FMR Study of ZnFe₂O₄ Thin Films in Varied Growth Environments

Abstract

The quest for improved ferrimagnetic insulators has garnered significant research interest for spintronic devices due to their low damping constants. In this work, we investigated the growth and frequency-dependent microwave properties of sputtered ZnFe2O4 thin films grown under different gaseous environments and substrate temperatures ( $T_{\text {S}}$ ).

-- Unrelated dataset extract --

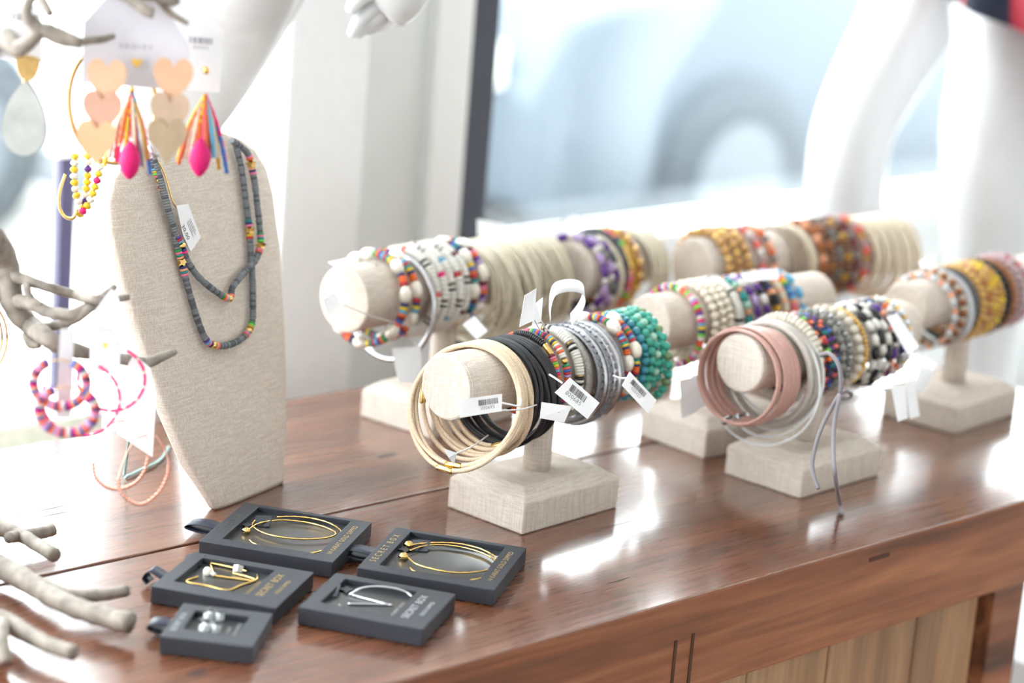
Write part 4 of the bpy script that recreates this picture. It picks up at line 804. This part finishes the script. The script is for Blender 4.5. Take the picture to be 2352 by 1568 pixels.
branch([(1.0418, 1.6282, 1.1207), (1.0404, 1.6018, 1.1244), (1.0461, 1.5873, 1.1204), (1.0541, 1.572, 1.1205), (1.0614, 1.5655, 1.1226), (1.0771, 1.5665, 1.1284), (1.0911, 1.5692, 1.134), (1.1026, 1.5738, 1.138)], [.007, .0055, .005, .005, .004, .0026])
branch([(1.0574, 1.6055, 1.1011), (1.0588, 1.5786, 1.1114), (1.0633, 1.5632, 1.1215), (1.082, 1.5627, 1.1313)], [.0045, .004, .0045, .003])
branch([(1.0452, 1.6165, 1.1379), (1.0396, 1.6056, 1.1328), (1.0417, 1.6014, 1.1269), (1.0435, 1.5911, 1.1235)], [.0035, .003, .004])
branch([(0.9614, 1.7151, 1.0985), (1.0019, 1.653, 1.1195), (1.0338, 1.6382, 1.126), (1.0386, 1.6294, 1.1152), (1.0462, 1.6171, 1.1023)], [.010, .008, .007, .006])
branch([(1.0452, 1.615, 1.0936), (1.0421, 1.602, 1.0897), (1.0444, 1.5928, 1.0909)], [.004, .0042, .0025])
branch([(0.9828, 1.725, 1.2643), (0.9932, 1.6457, 1.3158), (0.9882, 1.5749, 1.3479), (0.9872, 1.5453, 1.3443), (0.9952, 1.5284, 1.3598), (1.0054, 1.5171, 1.3568), (1.0163, 1.505, 1.3533)], [.012, .010, .008, .0055, .007, .004])
branch([(0.9951, 1.5283, 1.3592), (0.983, 1.5311, 1.3736), (0.9881, 1.5307, 1.3867)], [.006, .0045, .004])
branch([(1.0201, 1.5154, 1.3523), (1.0263, 1.5101, 1.3549), (1.0365, 1.5076, 1.3556), (1.0464, 1.5059, 1.3582)], [.003, .0035, .0030, .002])
branch([(1.005, 1.7423, 1.3727), (1.0198, 1.5898, 1.3953), (1.0419, 1.5093, 1.3953), (1.0532, 1.4787, 1.3825), (1.058, 1.4728, 1.3793)], [.010, .007, .005, .004])
branch([(1.0419, 1.5093, 1.3953), (1.0722, 1.4777, 1.3916), (1.0772, 1.4706, 1.3858)], [.005, .006, .004])
branch([(1.0635, 1.4886, 1.3976), (1.0791, 1.4808, 1.379), (1.0882, 1.469, 1.3717)], [.003, .0028, .0020])
branch([(1.0198, 1.5898, 1.3953), (1.0092, 1.5511, 1.3803), (1.0074, 1.5352, 1.3718)], [.005, .004, .003])
# low branches resting on the table
branch([(0.8809, 1.5946, 0.94), (1.0161, 1.6836, 0.922), (1.0409, 1.6402, 0.918), (1.0455, 1.6068, 0.918), (1.0423, 1.559, 0.918)], [.010, .008, .0062, .0058])
branch([(1.0307, 1.6105, 0.92), (1.0532, 1.6188, 0.916), (1.0649, 1.6169, 0.916), (1.0797, 1.6183, 0.916)], [.005, .0052, .0056])
branch([(0.8584, 1.5537, 0.95), (0.9658, 1.606, 0.924), (0.9934, 1.564, 0.916), (0.9941, 1.5133, 0.916), (0.9934, 1.4686, 0.916), (1.0004, 1.4366, 0.916), (1.0117, 1.4057, 0.916)], [.013, .011, .0088, .0086, .0085])
branch([(0.9953, 1.5121, 0.918), (0.9988, 1.4894, 0.918), (1.0091, 1.4739, 0.918), (1.025, 1.4639, 0.918), (1.0465, 1.4618, 0.918)], [.0050, .0052, .0052, .0050])
branch([(0.8492, 1.5369, 0.95), (0.8912, 1.4865, 0.926), (0.9313, 1.4643, 0.916), (0.9336, 1.4312, 0.916), (0.9355, 1.4042, 0.916), (0.9429, 1.3792, 0.916)], [.011, .009, .0066, .0062])
branch([(0.9249, 1.4511, 0.92), (0.9056, 1.422, 0.92), (0.8999, 1.4051, 0.909)], [.0062, .006, .0055])

# ------------------------------------------------------------------ earring cards hanging on the tree
def frame(yaw=0.0):
    a = -0.7645 + r_(yaw); return Vector((math.cos(a), math.sin(a), 0)), Vector((0, 0, 1)), Vector((math.sin(a), -math.cos(a), 0))
def flat(name, poly, c, root, off, m, thick=.0005, yaw=0.0, lift=0.0, roll=0.0, bev=0):
    ex, ey, nz = frame(yaw); cr_, sr_ = math.cos(roll), math.sin(roll); k = len(poly); c = Vector(c) + nz * lift
    pts = [(x * cr_ - y * sr_, x * sr_ + y * cr_) for x, y in poly]
    V = [c + ex * x + ey * y - nz * thick / 2 for x, y in pts] + [c + ex * x + ey * y + nz * thick / 2 for x, y in pts]
    Fc = [tuple(range(k - 1, -1, -1)), tuple(range(k, 2 * k))] + [(i, (i + 1) % k, k + (i + 1) % k, k + i) for i in range(k)]
    return mesh_obj(name, V, Fc, m, root, False, off)
def heart(wd, ht, n=28):
    out = []
    for i in range(n):
        t = 2 * PI * i / n
        out.append((wd / 2 * math.sin(t) ** 3, ht * (.5 + (13 * math.cos(t) - 5 * math.cos(2 * t) - 2 * math.cos(3 * t) - math.cos(4 * t) - 11.9) / 28.5)))
    return out[::-1]
def printed(root, off, c, g, m, yaw=0, lift=.0006):
    ex, ey, nz = frame(yaw); v, f = place(g, Vector(c) + nz * lift, ex, ey); return mesh_obj('print', v, f, m, root, False, off)
def ring_at(c, rx, ry, n=48, yaw=0, a0=0, a1=360, roll=0):
    ex, ey, nz = frame(yaw); out = []
    for i in range(n + 1):
        a = r_(a0 + (a1 - a0) * i / n); x, y = rx * math.cos(a), ry * math.sin(a)
        out.append(Vector(c) + ex * (x * math.cos(roll) - y * math.sin(roll)) + ey * (x * math.sin(roll) + y * math.cos(roll)))
    return out
PXM = 1 / 5404.0
CARDP = mat('cool_white_card', (208, 206, 214), .6, vary=.01)
# heart card
d = 1.82; u = d * PXM
c0 = Vector((1.0634, 1.5008, 1.3507)); hc = empty('earring_card', c0, 'white card with two triple-heart rose gold earrings hanging in front', 'earrings')
flat('card', [(-122 * u, -95 * u), (122 * u, -95 * u), (122 * u, 5 * u), (96 * u, 45 * u), (52 * u, 110 * u), (-70 * u, 110 * u), (-122 * u, 45 * u)], c0, hc, c0, CARDP)
flat('hang_hole', [(12 * u * math.cos(a), 9 * u * math.sin(a)) for a in [2 * PI * i / 14 for i in range(14)]], (1.0699, 1.503, 1.3745), hc, c0, mat('card_hole', (170, 176, 186), .7), .0002, lift=.0005)
printed(hc, c0, (1.0631, 1.5009, 1.35), text_geo('S A D I E S', 15 * u), GREYINK)
flat('gold_heart_print', heart(25 * u, 24 * u), (1.062, 1.4973, 1.3374), hc, c0, mat('gold_print', (236, 192, 92), .4, .2), .0002, lift=.0005)
HT = [mat('brushed_rose_gold', (222, 178, 146), .5, .1, vary=.03), mat('brushed_taupe_gold', (204, 176, 152), .45, .3, vary=.05), mat('brushed_bronze', (186, 164, 136), .42, .4, vary=.05)]
HL = [mat('brushed_rose_gold'), mat('dusty_rose_gold', (208, 160, 140), .5, .1, vary=.04), mat('pale_peach_gold', (224, 178, 138), .5, .1, vary=.03)]
for side, pts, mm in (('r', [(1.0759, 1.4681, 1.3275), (1.0721, 1.4655, 1.3017), (1.0694, 1.4637, 1.2815)], HT), ('l', [(1.0394, 1.5028, 1.3226), (1.035, 1.5014, 1.2987), (1.0301, 1.5009, 1.2759)], HL)):
    er = flat('heart_earring', heart(92 * u, 112 * u), pts[0], hc, c0, mm[0], .0012, lift=.004, yaw=4 if side == 'r' else -3)
    for q, m_, lf in ((pts[1], mm[1], .0025), (pts[2], mm[2], .001)):
        h_ = flat('heart_link', heart(92 * u, 108 * u), q, er, c0, m_, .0012, lift=lf, yaw=4 if side == 'r' else -3)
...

While an argon environment promotes (111) textured ZnFe2O4 growth at intermediate $T_{\text {S}}$ , an oxygen environment produces amorphous ZnFe2O4 regardless of $T_{\text {S}}$ . A reasonably high effective magnetization, $4\pi M_{\mathbf {eff}} = \sim 0.3$ –3.7 kG, and effective anisotropy were estimated by ferromagnetic resonance (FMR) using Kittel equations in both gaseous environments at intermediate $T_{\text {S}}$ . The lowest Gilbert damping constant ( $\alpha ~\approx ~4.18\times 10^{-3}$ ) and inhomogeneous broadening ( $\Delta H_{0} =318$ Oe) were observed at the highest $T_{\text {S}}$ in the argon environment. Landau-Lifshitz damping plus inhomogeneous broadening alone cannot describe the damping in all ZnFe2O4 thin films; a low-field-loss effect has to be considered to describe the entire frequency dependence of the linewidth.